You'd need a very robust material to build the balloon, and such materials:
1.cost a lot
2.weigh a lot, hence you'd have to build an enormous balloon (I don't want to do the calculations right now, however it would have to be ridiculously huge) , because the need for fabric or whatever (hence, mass!) increases as the surface (the second power of the balloon radius), while the lift of the balloon increases as the volume (the third power of the balloon radius).

So, a vacuum balloon it's not impossible: it isn't just practical.
Kyronea
30-10-2007, 15:46
That's why it won't work.

The idea of filling a balloon with hot air or a gas lighter than nitrogen (air is 75% nitrogen) is that you have the same pressure on the inside and on the outside of the balloon: this way, the balloon has very little structural stress, and you can use a light fabric to build it. 1 atmoshpere on the inside, 1 atmosphere on the outside = 0 pressure difference.

Remember: perfect gases (hot air, helium etc are almost perfect gases) follow the state equation pV=nRT.

If you were to use a vacuum balloon, you'd have a 1 atm of difference of pressure between inside and outside. This means, at sea level, about 100 kPa , that is 100000 N of force every square metre of balloon surface, or, if you prefer, about 10000 kgf (kilogramme-force) every square metre.

You'd need a very robust material to build the balloon, and such materials:
1.cost a lot
2.weigh a lot, hence you'd have to build an enormous balloon (I don't want to do the calculations right now, however it would have to be ridiculously huge) , because the need for fabric or whatever (hence, mass!) increases as the surface (the second power of the balloon radius), while the lift of the balloon increases as the volume (the third power of the balloon radius).

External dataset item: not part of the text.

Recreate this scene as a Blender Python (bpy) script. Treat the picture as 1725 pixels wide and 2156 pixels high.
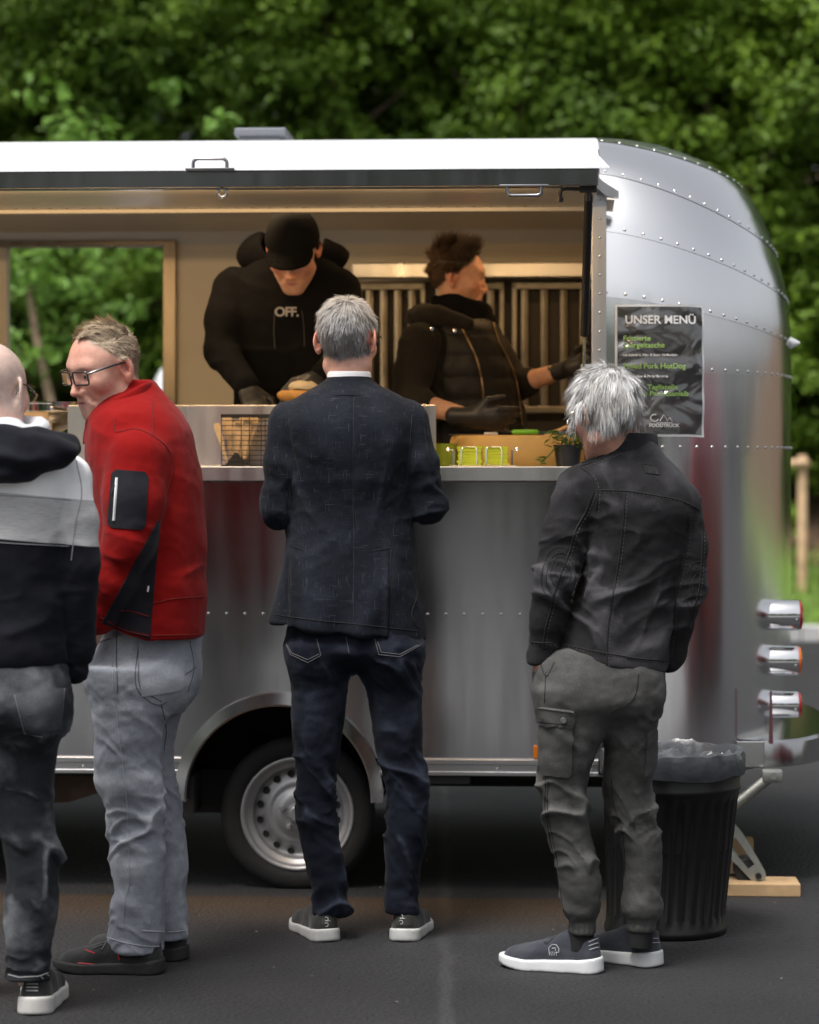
import bpy, bmesh, math, random
import numpy as np
from mathutils import Vector, Matrix, Euler
from mathutils.bvhtree import BVHTree

for o in list(bpy.data.objects): bpy.data.objects.remove(o)
SC = bpy.context.scene
COL = SC.collection
R = math.radians

# ------------------------------------------------------------------ camera
F_PX, U0, V0, CAM_D, CAM_H = 5352.0, 862.5, 975.0, 8.0, 1.36   # 1725-px-wide picture units
cam_d = bpy.data.cameras.new('camera'); cam = bpy.data.objects.new('camera', cam_d); COL.objects.link(cam)
cam.location = (0, -CAM_D, CAM_H); cam.rotation_euler = (R(90), 0, 0)
cam_d.sensor_fit = 'HORIZONTAL'; cam_d.sensor_width = 24.0
cam_d.lens = 24.0 * F_PX / 1725.0
cam_d.shift_y = -(1078.0 - V0) / 1725.0
cam_d.clip_start = 0.1; cam_d.clip_end = 600
cam_d.dof.use_dof = True; cam_d.dof.focus_distance = 7.05; cam_d.dof.aperture_fstop = 2.2
SC.camera = cam

# ------------------------------------------------------------------ sky, sun, exposure
SUN_EL, SUN_ROT = R(66), R(218)
w = bpy.data.worlds.new('World'); SC.world = w; w.use_nodes = True
nt = w.node_tree; nt.nodes.clear()
sky = nt.nodes.new('ShaderNodeTexSky'); sky.sky_type = 'NISHITA'; sky.sun_disc = False
sky.sun_elevation = SUN_EL; sky.sun_rotation = SUN_ROT
sky.air_density = 1.0; sky.dust_density = 6.0; sky.ozone_density = 1.0
hs = nt.nodes.new('ShaderNodeHueSaturation'); hs.inputs['Saturation'].default_value = 0.22
bg = nt.nodes.new('ShaderNodeBackground'); bg.inputs['Strength'].default_value = 0.09
wo = nt.nodes.new('ShaderNodeOutputWorld')
nt.links.new(sky.outputs[0], hs.inputs['Color']); nt.links.new(hs.outputs[0], bg.inputs['Color']); nt.links.new(bg.outputs[0], wo.inputs[0])
sun_d = bpy.data.lights.new('sun', 'SUN'); sun_d.energy = 1.5; sun_d.angle = R(18); sun_d.color = (1, .97, .92)
sun = bpy.data.objects.new('sun', sun_d); COL.objects.link(sun)
_az = R(-38)      # light comes from behind the camera, a little left
sun.rotation_euler = (R(90) - SUN_EL, 0, _az)
sun.location = (-4, -8, 10)
SC.view_settings.view_transform = 'Standard'; SC.view_settings.look = 'None'
SC.view_settings.exposure = 1.08; SC.view_settings.gamma = 1.0
SC.view_settings.use_curve_mapping = False
SC.cycles.use_denoising = True
SC.cycles.max_bounces = 8; SC.cycles.diffuse_bounces = 3; SC.cycles.glossy_bounces = 4
SC.cycles.transparent_max_bounces = 8
SC.cycles.sample_clamp_indirect = 6.0

# ------------------------------------------------------------------ small helpers
def px(u, v, y):
    """world point seen at picture place (u, v) standing y metres behind the trailer's plane"""
    s = F_PX / (CAM_D + y)
    return np.array([(u - U0) / s, y, CAM_H - (v - V0) / s])

YAW = R(-3.0)
_cy, _sy = math.cos(YAW), math.sin(YAW)
def tp(u, v, yl):
    """trailer-local point on the local plane y = yl"""
    d = np.array([(u - U0) / F_PX, 1.0, -(v - V0) / F_PX]); o = np.array([0, -CAM_D, CAM_H])
    lo = np.array([_cy * o[0] + _sy * o[1], -_sy * o[0] + _cy * o[1], o[2]])
    ld = np.array([_cy * d[0] + _sy * d[1], -_sy * d[0] + _cy * d[1], d[2]])
    return lo + ld * ((yl - lo[1]) / ld[1])

def mesh_obj(name, verts, faces, mat=None, parent=None, smooth=True, keep=False):
    me = bpy.data.meshes.new(name)
    if isinstance(verts, np.ndarray): verts = verts.tolist()
    if isinstance(faces, np.ndarray): faces = faces.tolist()
    me.from_pydata(verts, [], faces); me.update()
    if smooth: me.shade_smooth()
    o = bpy.data.objects.new(name, me); COL.objects.link(o)
    if mat is not None: me.materials.append(mat)
    if parent is not None: attach(o, parent, keep)
    return o
def attach(o, parent, keep=False):
    o.parent = parent
    if keep: o.matrix_parent_inverse = (Matrix.Translation(parent.location) @ parent.rotation_euler.to_matrix().to_4x4()).inverted()
def tag(o, label=None, cat=None, group=None, kind=None):
    if label: o['label'] = label
    if cat: o['category'] = cat
    if group: o['group'] = group
    if kind: o['kind'] = kind
    return o
def empty(name, loc=(0, 0, 0), rz=0.0, parent=None):
    o = bpy.data.objects.new(name, None); COL.objects.link(o)
    o.empty_display_size = .1; o.location = loc; o.rotation_euler = (0, 0, rz)
    if parent: o.parent = parent
    return o

class MB:
    """collects simple shapes into one mesh"""
    def __init__(s): s.v = []; s.f = []
    def add(s, v, f):
        n = len(s.v); s.v += [tuple(map(float, a)) for a in v]; s.f += [tuple(i + n for i in q) for q in f]; return s
    def box(s, lo, hi):
        x0, y0, z0 = lo; x1, y1, z1 = hi
        return s.add([(x0,y0,z0),(x1,y0,z0),(x1,y1,z0),(x0,y1,z0),(x0,y0,z1),(x1,y0,z1),(x1,y1,z1),(x0,y1,z1)],
                     [(0,3,2,1),(4,5,6,7),(0,1,5,4),(1,2,6,5),(2,3,7,6),(3,0,4,7)])
    def bbox(s, lo, hi, b=.004):
        """box with chamfered edges"""
        bm = bmesh.new(); bmesh.ops.create_cube(bm, size=1.0)
        lo = Vector(lo); hi = Vector(hi)
        for v in bm.verts: v.co = Vector([(lo[i] + hi[i]) / 2 + v.co[i] * (hi[i] - lo[i]) for i in range(3)])
        bmesh.ops.bevel(bm, geom=bm.edges[:], offset=b, segments=2, affect='EDGES', profile=.5)
        bm.verts.index_update()
        s.add([v.co[:] for v in bm.verts], [[v.index for v in f.verts] for f in bm.faces]); bm.free(); return s
    def tube(s, pts, r, n=8, closed=False, cap=True):
        pts = [Vector(p) for p in pts]; m = len(pts); rs = r if hasattr(r, '__len__') else [r] * m
        tang = []
        for i in range(m):
            a = pts[(i - 1) % m] if (closed or i > 0) else pts[0]; b = pts[(i + 1) % m] if (closed or i < m - 1) else pts[-1]
            t = (b - a); tang.append(t.normalized() if t.length > 1e-9 else Vector((0, 0, 1)))
        t0 = tang[0]; up = Vector((0, 0, 1)) if abs(t0.z) < .9 else Vector((1, 0, 0))
        nrm = t0.cross(up).normalized(); vs = []
        for i in range(m):
            t = tang[i]; nrm = (nrm - t * nrm.dot(t)); nrm = nrm.normalized() if nrm.length > 1e-6 else t.orthogonal().normalized()
            bi = t.cross(nrm)
            for k in range(n):
                a = 2 * math.pi * k / n; vs.append(pts[i] + (nrm * math.cos(a) + bi * math.sin(a)) * rs[i])
        fs = []
        for i in range(m if closed else m - 1):
            j = (i + 1) % m
            for k in range(n): fs.append((i*n+k, i*n+(k+1)%n, j*n+(k+1)%n, j*n+k))
        if cap and not closed: fs += [tuple(range(n - 1, -1, -1)), tuple((m - 1) * n + k for k in range(n))]
        return s.add(vs, fs)
    def cyl(s, a, b, r0, r1=None, n=20): return s.tube([a, b], [r0, r0 if r1 is None else r1], n)
    def lathe(s, prof, n=48, axis='z', c=(0, 0, 0), closed=False, a0=0., a1=2*math.pi):
        """prof: (radius, height) pairs"""
        full = abs(a1 - a0 - 2*math.pi) < 1e-6; m = n if full else n + 1; vs = []
        for k in range(m):
            a = a0 + (a1 - a0) * k / n; ca, sa = math.cos(a), math.sin(a)
            for r, h in prof:
                p = {'z': (r*ca, r*sa, h), 'y': (r*ca, h, r*sa), 'x': (h, r*ca, r*sa)}[axis]
                vs.append((p[0]+c[0], p[1]+c[1], p[2]+c[2]))
        q = len(prof); fs = []
        for k in range(n):
            j = (k + 1) % m
            for i in range(q if closed else q - 1):
                i2 = (i + 1) % q
                f = (k*q+i, j*q+i, j*q+i2, k*q+i2); fs.append(f if axis == 'z' else f[::-1])
        return s.add(vs, fs)
    def prism(s, poly, axis, a, b):
        n = len(poly)
        def mk(p, t): return {'x': (t, p[0], p[1]), 'y': (p[0], t, p[1]), 'z': (p[0], p[1], t)}[axis]
        return s.add([mk(p, a) for p in poly] + [mk(p, b) for p in poly],
                     [tuple(range(n))[::-1], tuple(range(n, 2*n))] + [(i, (i+1)%n, n+(i+1)%n, n+i) for i in range(n)])
    def dome(s, c, nrm, r, h=.6, n=7):
        nrm = Vector(nrm).normalized(); t = nrm.orthogonal().normalized(); b = nrm.cross(t); c = Vector(c); vs = []
        for q, hh in ((1, 0), (.8, .55*h)):
            for k in range(n):
                a = 2*math.pi*k/n; vs.append(c + (t*math.cos(a) + b*math.sin(a))*r*q + nrm*r*hh)
        vs.append(c + nrm*r*h)
        fs = [(k, (k+1)%n, n+(k+1)%n, n+k) for k in range(n)] + [(n+k, n+(k+1)%n, 2*n) for k in range(n)]
        return s.add(vs, fs)
    def build(s, name, mat, parent=None, smooth=False, keep=False, auto=True):
        o = mesh_obj(name, s.v, s.f, mat, parent, smooth, keep)
        bm = bmesh.new(); bm.from_mesh(o.data); bmesh.ops.recalc_face_normals(bm, faces=bm.faces); bm.to_mesh(o.data); bm.free()
        if smooth:
            o.data.shade_smooth()
            if auto: o.data.set_sharp_from_angle(angle=R(38))
        return o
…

So, a vacuum balloon it's not impossible: it isn't just practical.
I knew I was on the right track. At least I haven't forgotten everything I learned in school.
Risottia
30-10-2007, 15:46
Impossible, vacuums are not lighter than air, like hot air or hydrogen; they are no air. Therefore, a vacuum balloon would be just the weight of the basket and piloting structure, therefore it wouldn't fly.

I hope, for your physics grades, that you're joking.

In case you aren't, or someone else has doubts:

Vacuum is lighter than air (in this case, "less dense" would be more accurate). In the very same way that 0 is less than 1.

By claiming that a vacuum balloon would be just the weight of its structure THEREFORE it wouldn't fly, you show poor understanding of Archimedes' law.

A hot air balloon's mass is its structure PLUS the mass of the air in the balloon. The difference is the displacement of the outside atmosphere. Archimedes' law (you can obtain it combining the laws of gravity and fluidodynamics) states that the lift of a body submerged in a fluid (here, the atmoshpere) is equal to the weight of a volume of this fluid equivalent to the body's volume. This is why balloons fly and ships (even METAL ships) float!

Not because they are LIGHTER (or less massive) than air; because they're LESS DENSE than air.
Rambhutan
30-10-2007, 15:55
Vacuums are actually quite difficult to support on their own. Building something that's incredibly light, rigid, and air tight would be a nightmare. Building something incredibly light, air tight, rigid, and weighing less than an equal volume of air is pretty well impossible. Not saying future materials won't do it, but right now we can't.

Plastics for instance aren't air-tight, metals and glass are, but not plastics. Metal and glass both weight a lot more than plastic.

I was thinking of metal coated boPET
http://en.wikipedia.org/wiki/Mylar
for the spherical envelope with a light but rigid exoskeleton of beams forming a dodecahedron holding the envelope in shape from the outside.

But it clearly has little gains over helium or hydrogen...
Khadgar
30-10-2007, 16:09
I was thinking of metal coated boPET
http://en.wikipedia.org/wiki/Mylar
for the spherical envelope with a light but rigid exoskeleton of beams forming a dodecahedron holding the envelope in shape from the outside.

But it clearly has little gains over helium or hydrogen...

I was thinking a honeycomb metallic film inflated with air encasing the vacuum. Very strong structurally and light.